The court made some interesting comment on the nature of the solicitor-client relationship in a class proceeding:
" It appears that generally, the solicitor-client relationship prior to the certification proceeding is between the solicitor and the representative plaintiff, not the solicitor and the putative class members...I do not think it is necessary in the circumstances of this case to determine whether any duty is owed by the law firm to the Province and the nature and extent of that duty in the period prior to certification. The most significant concern, I find, is whether the amendment has prejudiced the Province."
The court agreed that losing the benefit of the limitation period provisions of the Class Proceedings Act would be prejudice, but the Defendant agreed that the running of time would be suspended in connection with the claim by the Province. The court continued:
"Given the concession on the issue of limitation, I do not think that there is really any prejudice to the Province. It was not pointed out to me that the Province was in any different position legally if it was prosecuting a claim on its own or the subrogated claim was part of the class proceeding. Although the Province would have to sue in the name of the plaintiffs, if they have a subrogated claim they appear to have that right."
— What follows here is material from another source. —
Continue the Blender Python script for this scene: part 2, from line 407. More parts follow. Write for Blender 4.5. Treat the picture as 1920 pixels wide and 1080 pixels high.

The court declined to consider whether the subrogated right existed under B.C. law.

Bondy v Toshiba (December 28, 2007) 03-CV-1679 (Ont.S.C.): This class action was certified. Plaintiff's counsel sought the names and contact information for class members. The court agreed to such disclosure once the opt out period was complete.

Arabi v. TD Bank () (Ont.S.C.): The court held that the appointed class action judges in Ontario are entitled to deference whether or not they yet have actual class action experience.